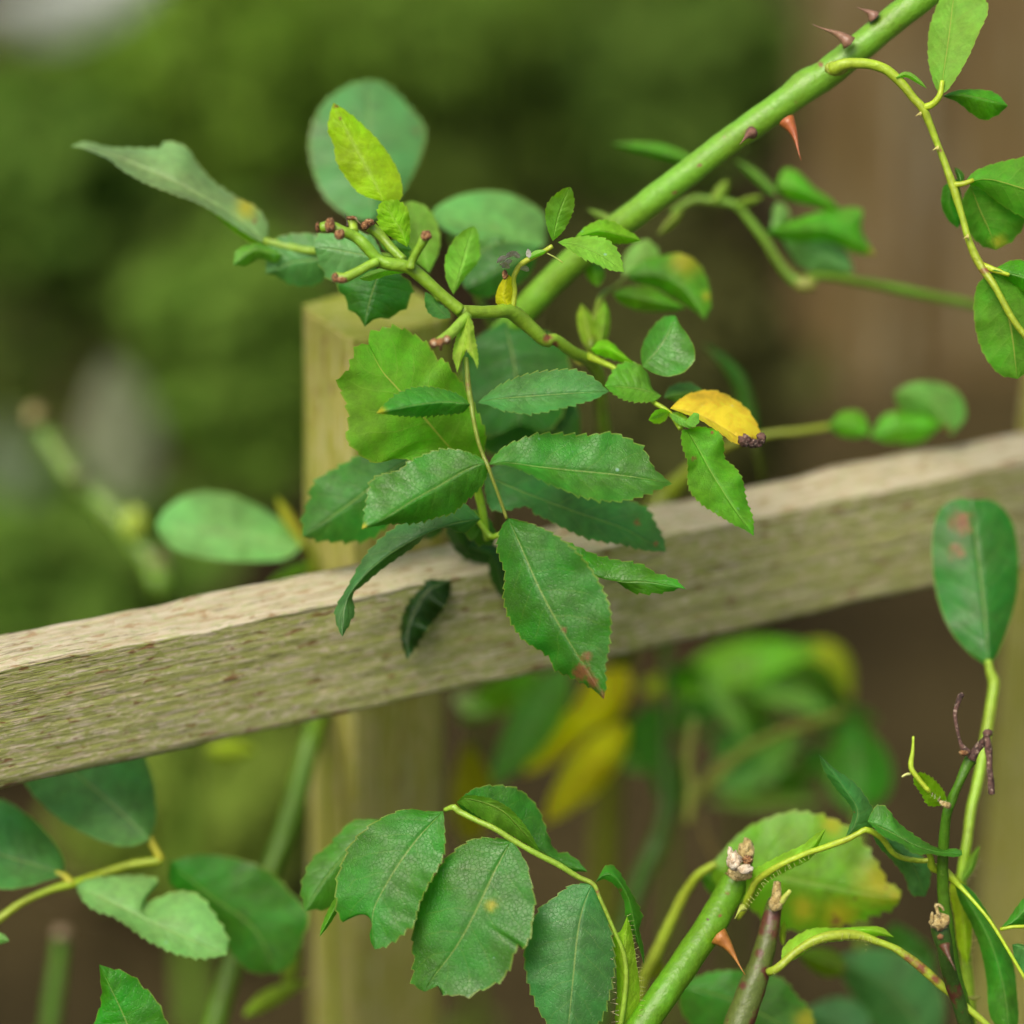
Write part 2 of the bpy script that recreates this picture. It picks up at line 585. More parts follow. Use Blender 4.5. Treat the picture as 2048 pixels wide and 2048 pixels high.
def tube_geo(pts3, rads, sides=12, rough=0.04, cap=True, flat=0.0):
    """world space tube"""
    pts3 = np.array(pts3)
    n = len(pts3)
    T = np.gradient(pts3, axis=0)
    T /= np.linalg.norm(T, axis=1)[:, None] + 1e-12
    ref = np.array((0.13, -0.9, 0.41))
    verts, faces = [], []
    a0 = np.cross(T[0], ref)
    a0 /= np.linalg.norm(a0)
    for i in range(n):
        a0 = a0 - T[i] * np.dot(a0, T[i])
        a0 /= np.linalg.norm(a0) + 1e-12
        b0 = np.cross(T[i], a0)
        for j in range(sides):
            th = 2 * math.pi * j / sides
            nz = 1 + rough * (2 * noise.noise(Vector(pts3[i] * 260 + np.array((math.cos(th), math.sin(th), 0)) * 0.9)))
            verts.append(pts3[i] + (a0 * math.cos(th) + b0 * math.sin(th)) * rads[i] * nz)
    for i in range(n - 1):
        for j in range(sides):
            a, b = i * sides + j, i * sides + (j + 1) % sides
            faces.append((a, b, b + sides, a + sides))
    if cap:
        verts.append(pts3[0] - T[0] * rads[0] * 0.25)
        verts.append(pts3[-1] + T[-1] * rads[-1] * 0.3)
        c0, c1 = len(verts) - 2, len(verts) - 1
        for j in range(sides):
            faces.append(((j + 1) % sides, j, c0))
            faces.append(((n - 1) * sides + j, (n - 1) * sides + (j + 1) % sides, c1))
    return verts, faces


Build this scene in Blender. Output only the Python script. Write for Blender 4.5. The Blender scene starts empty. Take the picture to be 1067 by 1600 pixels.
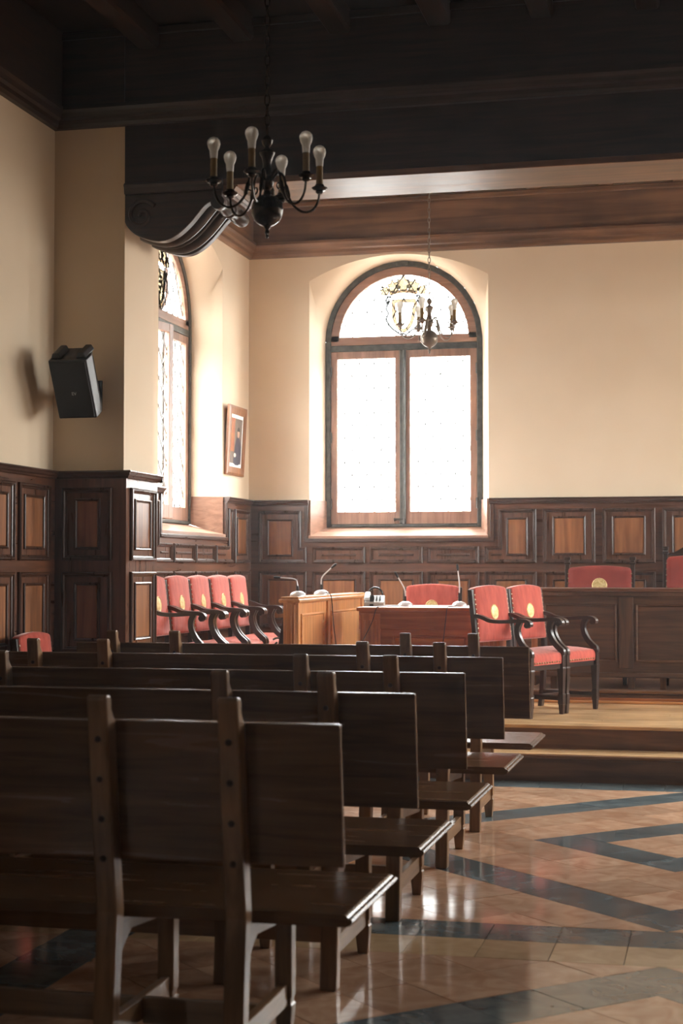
import bpy, bmesh, math, random
from mathutils import Vector, Matrix
random.seed(7)
SC = bpy.context.scene
COL = SC.collection
pi = math.pi

# ------------------------------------------------------------------ camera, world, light, exposure
cam_d = bpy.data.cameras.new('camera')
cam_d.sensor_fit = 'VERTICAL'; cam_d.sensor_height = 36.0; cam_d.sensor_width = 24.0
cam_d.lens = 2500.0 * 36.0 / 1600.0
cam_d.clip_start = 0.05; cam_d.clip_end = 200
cam_d.dof.use_dof = True; cam_d.dof.focus_distance = 10.5; cam_d.dof.aperture_fstop = 4.5
cam = bpy.data.objects.new('camera', cam_d); COL.objects.link(cam)
cam.location = (0, 0, 1.4)
cam.rotation_euler = (math.radians(90 + 2.0618), 0, math.radians(13.1946))
SC.camera = cam

WORLD_STRENGTH = 48.0                       # overcast sky: brightest overhead, darker paving below the horizon
HAZE = .0031
w = bpy.data.worlds.new('overcast_sky'); SC.world = w; w.use_nodes = True
bg = w.node_tree.nodes['Background']
_nt = w.node_tree; _tc = _nt.nodes.new('ShaderNodeTexCoord'); _sx = _nt.nodes.new('ShaderNodeSeparateXYZ'); _mr = _nt.nodes.new('ShaderNodeMapRange'); _cr = _nt.nodes.new('ShaderNodeValToRGB')
_mr.inputs[1].default_value = -1
_nt.links.new(_tc.outputs['Generated'], _sx.inputs[0]); _nt.links.new(_sx.outputs['Z'], _mr.inputs[0]); _nt.links.new(_mr.outputs[0], _cr.inputs[0]); _nt.links.new(_cr.outputs[0], bg.inputs[0])
_e = _cr.color_ramp.elements; _e[0].position = .488; _e[0].color = (.17, .165, .16, 1); _e[1].position = 1.0; _e[1].color = (.98, .99, 1.0, 1)
_m = _e.new(.505); _m.color = (.50, .495, .49, 1)
bg.inputs[1].default_value = WORLD_STRENGTH
SC.view_settings.view_transform = 'Standard'; SC.view_settings.look = 'None'
SC.view_settings.exposure = 0.4; SC.view_settings.gamma = 1.0
SC.view_settings.use_curve_mapping = False

# room constants
XL, XR, YB, YF = -4.3, 3.9, 14.5, -12.0
XC = -0.2                                   # axis of the hall
ZC = 5.0                                    # ceiling boards
ZP, ZP2 = 0.34, 0.44                        # platform, upper platform
YS1, YS2, YP2 = 10.67, 11.03, 12.88         # step fronts
WINS = [('back', -2.865), ('back', 2.465), ('left', 12.82), ('right', 11.52), ('right', 13.40), ('right', 8.98), ('left', -2.5)]

def portal(kind, c):
    l = bpy.data.lights.new('window_portal', 'AREA'); l.shape = 'RECTANGLE'; l.size = 1.5; l.size_y = 2.56
    l.cycles.is_portal = True
    o = bpy.data.objects.new('window_portal', l); COL.objects.link(o)
    if kind == 'back': o.location = (c, YB + .40, 3.06); o.rotation_euler = (-pi/2, 0, 0)
    if kind == 'left': o.location = (XL - .40, c, 3.06); o.rotation_euler = (-pi/2, 0, pi/2)
    if kind == 'right': o.location = (XR + .40, c, 3.06); o.rotation_euler = (-pi/2, 0, -pi/2)
for k_, c_ in WINS: portal(k_, c_)

# ------------------------------------------------------------------ helpers
class MB:
    def __init__(s): s.v = []; s.f = []
    def add(s, vs, fs):
        n = len(s.v); s.v += [tuple(p) for p in vs]; s.f += [tuple(i + n for i in f) for f in fs]; return s
    def box(s, x0, x1, y0, y1, z0, z1, M=None):
        vs = [Vector((x, y, z)) for z in (z0, z1) for y in (y0, y1) for x in (x0, x1)]
        if M: vs = [M @ p for p in vs]
        return s.add(vs, [(0, 2, 3, 1), (4, 5, 7, 6), (0, 1, 5, 4), (2, 6, 7, 3), (0, 4, 6, 2), (1, 3, 7, 5)])
    def prism(s, poly, a0, a1, axis='x', M=None):
        n = len(poly)
        def P(p, a):
            q = {'x': (a, p[0], p[1]), 'y': (p[0], a, p[1]), 'z': (p[0], p[1], a)}[axis]
            return M @ Vector(q) if M else q
        vs = [P(p, a0) for p in poly] + [P(p, a1) for p in poly]
        return s.add(vs, [tuple(range(n))[::-1], tuple(range(n, 2*n))] + [(i, (i+1) % n, n+(i+1) % n, n+i) for i in range(n)])
    def loft(s, loops, cap=True, closed=True):
        n = len(loops[0]); vs = [p for l in loops for p in l]; fs = []
        for k in range(len(loops) - 1):
            for i in range(n if closed else n - 1):
                j = (i + 1) % n; fs.append((k*n+i, k*n+j, (k+1)*n+j, (k+1)*n+i))
        if cap: fs += [tuple(range(n))[::-1], tuple(range((len(loops)-1)*n, len(loops)*n))]
        return s.add(vs, fs)
    def tube(s, pts, r, n=8, cap=True):
        pts = [Vector(p) for p in pts]; m = len(pts)
        rs = r if isinstance(r, (list, tuple)) else [r] * m
        up = None; loops = []
        for i in range(m):
            t = (pts[min(i+1, m-1)] - pts[max(i-1, 0)]).normalized()
            if up is None: up = t.orthogonal().normalized()
            up = (up - t * up.dot(t))
            up = up.normalized() if up.length > 1e-6 else t.orthogonal().normalized()
            b = t.cross(up)
            loops.append([pts[i] + (up * math.cos(2*pi*k/n) + b * math.sin(2*pi*k/n)) * rs[i] for k in range(n)])
        return s.loft(loops, cap)
    def lathe(s, prof, n=16, c=(0, 0, 0), M=None):
        loops = []
        for r, z in prof:
            l = [Vector((max(r, 1e-4)*math.cos(2*pi*k/n), max(r, 1e-4)*math.sin(2*pi*k/n), z)) for k in range(n)]
            loops.append([(M @ p if M else p) + Vector(c) for p in l])
        return s.loft(loops, True)
    def ring(s, poly, prof, P):
        """moulding with mitred corners: prof = (inset, height) list, P(u, v, h) -> xyz"""
        loops = [[P(q[0], q[1], h) for q in inset(poly, d)] for d, h in prof]
        return s.loft(loops, False)
    def build(s, name, mat, parent=None, smooth=False, bevel=0, seg=2, label=None, loc=None):
        me = bpy.data.meshes.new(name); me.from_pydata(s.v, [], s.f)
        bm = bmesh.new(); bm.from_mesh(me); bmesh.ops.recalc_face_normals(bm, faces=bm.faces); bm.to_mesh(me); bm.free()
        me.materials.append(mat)
        if smooth:
            me.shade_smooth(); me.set_sharp_from_angle(angle=math.radians(40))
        o = bpy.data.objects.new(name, me); COL.objects.link(o)
        if parent: o.parent = parent
        if loc: o.location = loc
        if bevel:
            b = o.modifiers.new('bevel', 'BEVEL'); b.width = bevel; b.segments = seg; b.limit_method = 'ANGLE'; b.angle_limit = math.radians(40)
        if label: o['label'] = label
        return o

def inset(poly, d):
    n = len(poly); A = sum(poly[i][0]*poly[(i+1) % n][1] - poly[(i+1) % n][0]*poly[i][1] for i in range(n))
    sg = 1 if A > 0 else -1; out = []
    for i in range(n):
        p0, p1, p2 = poly[i-1], poly[i], poly[(i+1) % n]
        e1 = Vector((p1[0]-p0[0], p1[1]-p0[1])).normalized(); e2 = Vector((p2[0]-p1[0], p2[1]-p1[1])).normalized()
        n1 = Vector((-e1.y, e1.x))*sg; n2 = Vector((-e2.y, e2.x))*sg
        k = 1 + n1.dot(n2); m = (n1 + n2) / max(k, .2)
        out.append((p1[0] + m.x*d, p1[1] + m.y*d))
    return out

def catmull(pts, k=6, closed=False):
    out = []; n = len(pts); P = [Vector(p) for p in pts]
    rng = range(n if closed else n - 1)
    for i in rng:
        p0 = P[i-1] if (closed or i > 0) else P[0]*2 - P[1]
        p1 = P[i]; p2 = P[(i+1) % n]
        p3 = P[(i+2) % n] if (closed or i + 2 < n) else P[n-1]*2 - P[n-2]
        for j in range(k):
            t = j / k
            out.append(.5*((2*p1) + (p2-p0)*t + (2*p0-5*p1+4*p2-p3)*t*t + (3*p1-p0-3*p2+p3)*t**3))
    if not closed: out.append(P[-1])
    return out

def ribbon(path, th):
    """outline polygon of a 2D path with thickness th (scalar or list)"""
    n = len(path); P = [Vector(p) for p in path]; L = []; R = []
    for i in range(n):
        t = (P[min(i+1, n-1)] - P[max(i-1, 0)]).normalized(); nn = Vector((-t.y, t.x))
        h = (th[i] if isinstance(th, (list, tuple)) else th) / 2
        L.append(tuple(P[i] + nn*h)); R.append(tuple(P[i] - nn*h))
    return L + R[::-1]

def clip(poly, conv):
    """Sutherland-Hodgman: poly clipped by convex CCW polygon conv"""
    out = list(poly); m = len(conv)
    for i in range(m):
        a = conv[i]; b = conv[(i+1) % m]
        side = lambda p: (b[0]-a[0])*(p[1]-a[1]) - (b[1]-a[1])*(p[0]-a[0])
        src, out = out, []
        for j in range(len(src)):
            p, q = src[j], src[(j+1) % len(src)]; sp, sq = side(p), side(q)
            if sp >= 0: out.append(p)
            if (sp > 0 > sq) or (sp < 0 < sq):
                t = sp / (sp - sq); out.append((p[0]+(q[0]-p[0])*t, p[1]+(q[1]-p[1])*t))
        if len(out) < 3: return []
    return out

def area(p): return abs(sum(p[i][0]*p[(i+1) % len(p)][1] - p[(i+1) % len(p)][0]*p[i][1] for i in range(len(p)))) / 2
def rect(u0, u1, v0, v1): return [(u0, v0), (u1, v0), (u1, v1), (u0, v1)]

def tag(o, label, cat, group=None, kind=None):
    o['label'] = label; o['category'] = cat
    if group: o['group'] = group
    if kind: o['kind'] = kind
    return o
def thing(name, label, cat, loc=(0, 0, 0), rz=0, group=None, kind=None):
    o = bpy.data.objects.new(name, None); COL.objects.link(o); o.empty_display_size = .1
    o.location = loc; o.rotation_euler = (0, 0, rz)
    return tag(o, label, cat, group, kind)
def dup(root, loc, rz, label, group=None):
    def cp(o, par):
        c = o.copy(); COL.objects.link(c)
        if par: c.parent = par
        for ch in kids.get(o.name, []): cp(ch, c)
        return c
    kids = {}
    for o in list(COL.objects):
        if o.parent: kids.setdefault(o.parent.name, []).append(o)
    r = cp(root, None); r.location = loc; r.rotation_euler = (0, 0, rz); r['label'] = label
    if group: r['group'] = group
    return r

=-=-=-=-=

PROBLEM TO WORK ON
Above are the records; copy exactly the lines from the one with "Build this scene" through the one with "SC.camera = cam", including both, and nothing more. Leave out pictures.

IN RESPONSE
Build this scene in Blender. Output only the Python script. Write for Blender 4.5. The Blender scene starts empty. Take the picture to be 1067 by 1600 pixels.
import bpy, bmesh, math, random
from mathutils import Vector, Matrix
random.seed(7)
SC = bpy.context.scene
COL = SC.collection
pi = math.pi

# ------------------------------------------------------------------ camera, world, light, exposure
cam_d = bpy.data.cameras.new('camera')
cam_d.sensor_fit = 'VERTICAL'; cam_d.sensor_height = 36.0; cam_d.sensor_width = 24.0
cam_d.lens = 2500.0 * 36.0 / 1600.0
cam_d.clip_start = 0.05; cam_d.clip_end = 200
cam_d.dof.use_dof = True; cam_d.dof.focus_distance = 10.5; cam_d.dof.aperture_fstop = 4.5
cam = bpy.data.objects.new('camera', cam_d); COL.objects.link(cam)
cam.location = (0, 0, 1.4)
cam.rotation_euler = (math.radians(90 + 2.0618), 0, math.radians(13.1946))
SC.camera = cam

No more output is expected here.